== WRITTEN TASK ==
Give the material again in full, matching it exactly.

((

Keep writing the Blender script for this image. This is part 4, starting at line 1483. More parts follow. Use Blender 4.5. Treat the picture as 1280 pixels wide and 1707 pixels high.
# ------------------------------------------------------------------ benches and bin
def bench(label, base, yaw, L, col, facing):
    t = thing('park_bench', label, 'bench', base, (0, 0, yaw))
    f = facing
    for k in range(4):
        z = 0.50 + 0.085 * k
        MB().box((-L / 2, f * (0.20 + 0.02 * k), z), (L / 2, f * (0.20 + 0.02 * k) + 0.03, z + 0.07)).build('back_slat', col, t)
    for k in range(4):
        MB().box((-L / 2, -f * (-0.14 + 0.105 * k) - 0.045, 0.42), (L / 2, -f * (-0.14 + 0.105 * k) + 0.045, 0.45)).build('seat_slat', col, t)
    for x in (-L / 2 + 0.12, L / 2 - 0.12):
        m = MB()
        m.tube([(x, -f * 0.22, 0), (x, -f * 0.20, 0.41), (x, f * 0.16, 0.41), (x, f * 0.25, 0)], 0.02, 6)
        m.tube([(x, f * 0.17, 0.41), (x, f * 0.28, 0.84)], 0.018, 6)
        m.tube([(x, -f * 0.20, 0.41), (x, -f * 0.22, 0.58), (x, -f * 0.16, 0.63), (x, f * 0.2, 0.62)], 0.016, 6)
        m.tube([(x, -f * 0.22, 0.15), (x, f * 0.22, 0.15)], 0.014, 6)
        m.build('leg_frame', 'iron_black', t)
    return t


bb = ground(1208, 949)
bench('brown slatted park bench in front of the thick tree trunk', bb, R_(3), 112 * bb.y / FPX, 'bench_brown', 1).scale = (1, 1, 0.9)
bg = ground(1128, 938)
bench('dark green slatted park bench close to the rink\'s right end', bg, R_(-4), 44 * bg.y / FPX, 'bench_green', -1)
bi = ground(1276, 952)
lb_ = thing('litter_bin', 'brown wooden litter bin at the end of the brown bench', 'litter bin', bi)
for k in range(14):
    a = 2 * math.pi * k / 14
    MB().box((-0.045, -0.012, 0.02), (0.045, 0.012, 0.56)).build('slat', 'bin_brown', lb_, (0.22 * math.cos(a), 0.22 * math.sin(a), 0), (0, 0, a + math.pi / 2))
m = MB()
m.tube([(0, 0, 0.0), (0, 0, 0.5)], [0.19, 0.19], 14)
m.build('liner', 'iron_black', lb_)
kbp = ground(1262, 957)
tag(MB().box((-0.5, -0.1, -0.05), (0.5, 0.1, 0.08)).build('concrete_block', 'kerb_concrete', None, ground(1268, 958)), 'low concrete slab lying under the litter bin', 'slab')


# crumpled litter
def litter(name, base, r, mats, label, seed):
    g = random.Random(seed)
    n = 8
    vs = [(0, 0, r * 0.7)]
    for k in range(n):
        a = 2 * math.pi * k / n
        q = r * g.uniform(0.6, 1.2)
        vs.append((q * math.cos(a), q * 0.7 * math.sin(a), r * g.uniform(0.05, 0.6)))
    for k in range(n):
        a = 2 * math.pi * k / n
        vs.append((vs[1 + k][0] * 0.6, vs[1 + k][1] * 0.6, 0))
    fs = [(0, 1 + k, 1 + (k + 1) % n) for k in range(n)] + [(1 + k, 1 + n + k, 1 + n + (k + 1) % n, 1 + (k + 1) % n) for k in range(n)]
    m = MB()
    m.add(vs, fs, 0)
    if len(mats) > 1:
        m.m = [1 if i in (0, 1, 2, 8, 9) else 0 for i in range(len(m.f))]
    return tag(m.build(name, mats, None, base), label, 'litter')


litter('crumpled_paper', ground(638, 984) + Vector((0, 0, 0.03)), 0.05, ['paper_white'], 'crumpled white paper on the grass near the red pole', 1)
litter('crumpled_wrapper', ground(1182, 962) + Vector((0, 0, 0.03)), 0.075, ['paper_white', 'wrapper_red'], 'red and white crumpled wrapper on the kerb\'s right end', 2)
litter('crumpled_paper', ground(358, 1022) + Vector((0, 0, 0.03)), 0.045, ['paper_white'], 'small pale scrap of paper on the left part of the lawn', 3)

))

== SOLVED EXERCISE ==
Keep writing the Blender script for this image. This is part 4, starting at line 1483. More parts follow. Use Blender 4.5. Treat the picture as 1280 pixels wide and 1707 pixels high.
# ------------------------------------------------------------------ benches and bin
def bench(label, base, yaw, L, col, facing):
    t = thing('park_bench', label, 'bench', base, (0, 0, yaw))
    f = facing
    for k in range(4):
        z = 0.50 + 0.085 * k
        MB().box((-L / 2, f * (0.20 + 0.02 * k), z), (L / 2, f * (0.20 + 0.02 * k) + 0.03, z + 0.07)).build('back_slat', col, t)
    for k in range(4):
        MB().box((-L / 2, -f * (-0.14 + 0.105 * k) - 0.045, 0.42), (L / 2, -f * (-0.14 + 0.105 * k) + 0.045, 0.45)).build('seat_slat', col, t)
    for x in (-L / 2 + 0.12, L / 2 - 0.12):
        m = MB()
        m.tube([(x, -f * 0.22, 0), (x, -f * 0.20, 0.41), (x, f * 0.16, 0.41), (x, f * 0.25, 0)], 0.02, 6)
        m.tube([(x, f * 0.17, 0.41), (x, f * 0.28, 0.84)], 0.018, 6)
        m.tube([(x, -f * 0.20, 0.41), (x, -f * 0.22, 0.58), (x, -f * 0.16, 0.63), (x, f * 0.2, 0.62)], 0.016, 6)
        m.tube([(x, -f * 0.22, 0.15), (x, f * 0.22, 0.15)], 0.014, 6)
        m.build('leg_frame', 'iron_black', t)
    return t


bb = ground(1208, 949)
bench('brown slatted park bench in front of the thick tree trunk', bb, R_(3), 112 * bb.y / FPX, 'bench_brown', 1).scale = (1, 1, 0.9)
bg = ground(1128, 938)
bench('dark green slatted park bench close to the rink\'s right end', bg, R_(-4), 44 * bg.y / FPX, 'bench_green', -1)
bi = ground(1276, 952)
lb_ = thing('litter_bin', 'brown wooden litter bin at the end of the brown bench', 'litter bin', bi)
for k in range(14):
    a = 2 * math.pi * k / 14
    MB().box((-0.045, -0.012, 0.02), (0.045, 0.012, 0.56)).build('slat', 'bin_brown', lb_, (0.22 * math.cos(a), 0.22 * math.sin(a), 0), (0, 0, a + math.pi / 2))
m = MB()
m.tube([(0, 0, 0.0), (0, 0, 0.5)], [0.19, 0.19], 14)
m.build('liner', 'iron_black', lb_)
kbp = ground(1262, 957)
tag(MB().box((-0.5, -0.1, -0.05), (0.5, 0.1, 0.08)).build('concrete_block', 'kerb_concrete', None, ground(1268, 958)), 'low concrete slab lying under the litter bin', 'slab')


# crumpled litter
def litter(name, base, r, mats, label, seed):
    g = random.Random(seed)
    n = 8
    vs = [(0, 0, r * 0.7)]
    for k in range(n):
        a = 2 * math.pi * k / n
        q = r * g.uniform(0.6, 1.2)
        vs.append((q * math.cos(a), q * 0.7 * math.sin(a), r * g.uniform(0.05, 0.6)))
    for k in range(n):
        a = 2 * math.pi * k / n
        vs.append((vs[1 + k][0] * 0.6, vs[1 + k][1] * 0.6, 0))
    fs = [(0, 1 + k, 1 + (k + 1) % n) for k in range(n)] + [(1 + k, 1 + n + k, 1 + n + (k + 1) % n, 1 + (k + 1) % n) for k in range(n)]
    m = MB()
    m.add(vs, fs, 0)
    if len(mats) > 1:
        m.m = [1 if i in (0, 1, 2, 8, 9) else 0 for i in range(len(m.f))]
    return tag(m.build(name, mats, None, base), label, 'litter')


litter('crumpled_paper', ground(638, 984) + Vector((0, 0, 0.03)), 0.05, ['paper_white'], 'crumpled white paper on the grass near the red pole', 1)
litter('crumpled_wrapper', ground(1182, 962) + Vector((0, 0, 0.03)), 0.075, ['paper_white', 'wrapper_red'], 'red and white crumpled wrapper on the kerb\'s right end', 2)
litter('crumpled_paper', ground(358, 1022) + Vector((0, 0, 0.03)), 0.045, ['paper_white'], 'small pale scrap of paper on the left part of the lawn', 3)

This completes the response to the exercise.